20 Oct 2004 - 10:32pm
mtumi
2004

It will last as long as hardware is the essential differentiator.
camera software is no good on a phone without a camera. Once phones
reach a plateau on the hardware side where there is nothing
cost-effective to be added, software will stop being bundled and start
to be the significant market driver in the mobile market. ostensibly
phones have a long way to go on the hardware side (they could be
chasing desktops forever), but given the screen size and expected
functionality (you won't ever expect to be doing maya character
animation on a cellphone), I think it will be soon enough before
software starts figuring as the driving force for (specific) cellphone
adoption. the main barriers at the moment are phone drive space, and
bandwidth to actually download applications. the war for dominant cell
phone os should be starting just about now...

MT

> Implicit in this, though, there's an interesting business model issue.
> Nowadays, a lot of basic stuff on mobiles come bundled. How long is
> that
> going to last? Yes, the number of users is often very large and user
> tracking/billing much more controlled, but how do you see the revenue
> model
> evolving?
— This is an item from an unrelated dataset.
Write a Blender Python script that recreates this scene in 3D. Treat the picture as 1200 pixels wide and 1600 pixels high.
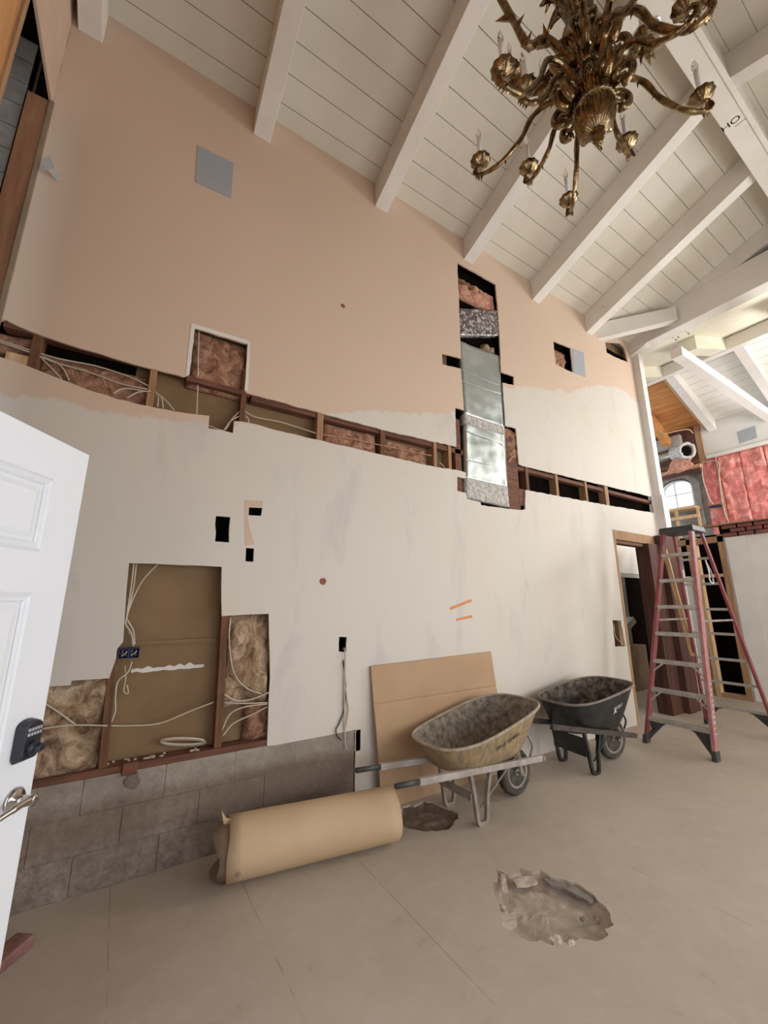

Where does Yahoo currently make money? Will it change? If
> these
> devices come to have a small number of basic app front-ends connected
> to
> various data sources as services, is that a viable revenue option? Are
> we
> going to have many small, dedicated apps or general purpose browsers
> that
> deal with multitude of data sources?
>
> Ziya
> Nullius in Verba

21 Oct 2004 - 1:59am
mojofat
2004

Actually, I've already seen Maya rendering on a cell phone and I can
tell you that by Q4 2005 you will start seeing PS1 games being ported
to cell phones. That is a fact.

I, personally, do not believe in browsers on phones. I think mobile
data is going to be shaped by dedicated, easy-to-use,
applications...not the swiss army knife approach of a browser. Despite
what some may proclaim, WAP is dying. But I suppose the WAP champions
among us may have a different take on that, although I fail to see why.
It's like thinking LYNX is going to make a grand comeback. =)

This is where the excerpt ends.